Tuesday, March 10, 2009

Moulin Rouge

Spectacular, spectacular
No words in the vernacular
Can describe this great event
You'll be dumb with wonderment

So exciting, the audience will stomp and cheer!
So delighting, it will run for 50 years!
So exciting, the audience will stomp and cheer!
So delighting, it will run for 50 years!

-The Pitch (Spectacular Spectacular), Moulin Rouge!

Spectacular. 

I would consider that to be a pretty appropriate word to describe the Parisian institution that is the Moulin Rouge.  An overwhelming spectacle of dancers, seduction, costumes, music, lights, colors, performers, backdrops...it even included a snake tank. There was no doubt that it was two solid hours of pure entertainment, though maybe not exactly for the reasons that the producers had intended.

From the get-go, the stage was flooded with dozens half-naked dancers in elaborate costumes, lip-synching to the cheesy lyrics which proclaimed the Moulin Rouge to be the "Moulin of eternal love".  Their dance was suggesting something quite different altogether. Between the flashy costumes and the "seductive" dances of the performers, it wasn't hard to assume that the "love" they were advertising wasn't quite true love.  Nonetheless, judging by the reaction of the men seated around our table, I would say that tiny fact was essentially irrelevant.

After some 60-odd song and dance numbers, punctuated by several other acts such as the juggler, the contortionists and the ventriloquist.  Between the pumped-music, the flashing lights, the glittering costumes and the risqué dances; the audience were barely given a second to contemplate the non-stop performances.  This was intentional on the part of the producers, I would assume, since were the audience given a moment to think, it would become all too apparent that the show in fact had no plot, no coherence and no substance.  Instead, it seemed like a nonsensical mix of dances, designed solely to display as much of the dancers' bodies as possible.

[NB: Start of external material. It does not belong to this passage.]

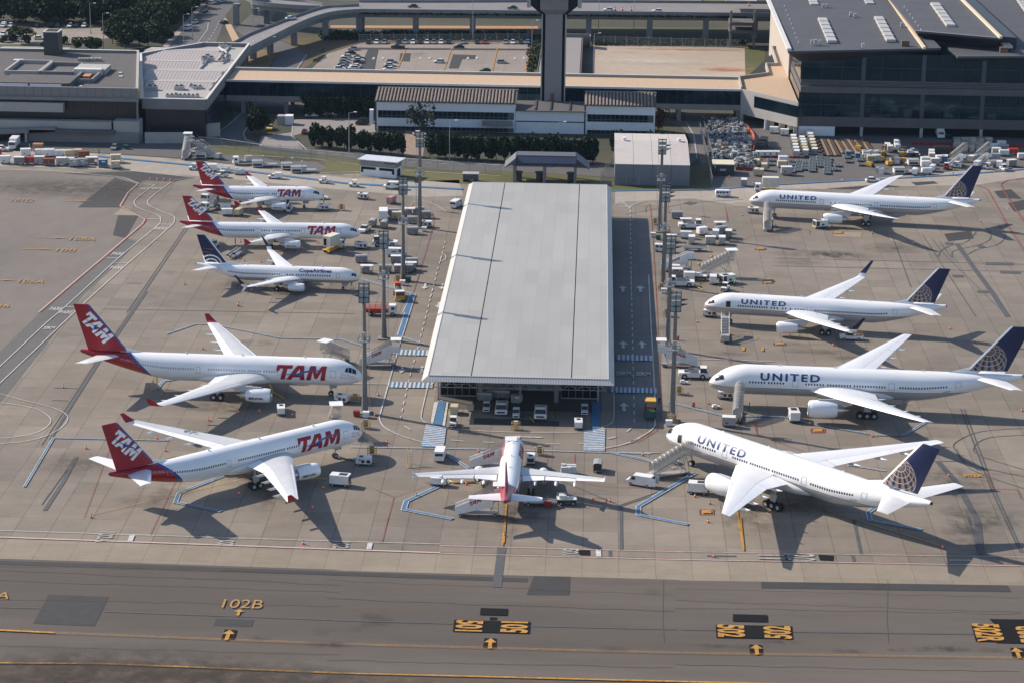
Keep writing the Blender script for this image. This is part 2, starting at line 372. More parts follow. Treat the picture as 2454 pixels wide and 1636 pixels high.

Despite all these flashy and overwhelming numbers, the most popular, and arguably the most enjoyable, was still the traditional French can-can.  Dressed in their relatively most conservative costumes with the customary frilly skirts, this act triggered the loudest applause, the greatest audience participation.  The hall was flooded with the booming uniform clapping in time with the rhythm of the famous tune, and the cheers were deafening.  Despite being the most classic dance which everyone had already seen a million times, despite the dancers being more covered up than during any of the other dances, the can-can was assuredly the star of the show.

Evidently, I did not consider any part of the performance to actually be seductive or even remotely sexy.  The overwhelming mélange of legs, feathers, nudity, rhinestones...it was too fake for me, too artificial. There was nothing glamorous about the almost-orange fake-tanned and airbrushed legs, the painted-on stage make-up and the incessant plastic smiles. Put together with the cheesy love songs and the almost sleazy costumes of the male dancers, the ensuing result is an unintentionally humorous, decidedly unsexy spectacle.

Yet I wouldn't write-off the Moulin Rouge completely.  Though it failed to seduce me into its world of "eternal love", there is no doubt that the show was enthralling to watch.  The details were exhaustively astounding, the dances were breathtakingly acrobatic, and the costumes were wildly extravagant.  I wouldn't even consider comparing the dancing to the ballet we had seen at the Opera Garnier, not would I categorize it with the significantly more seductive striptease of the burlesque.  But nonetheless, the Moulin Rouge was a thoroughly entertaining experience, a true spectacle.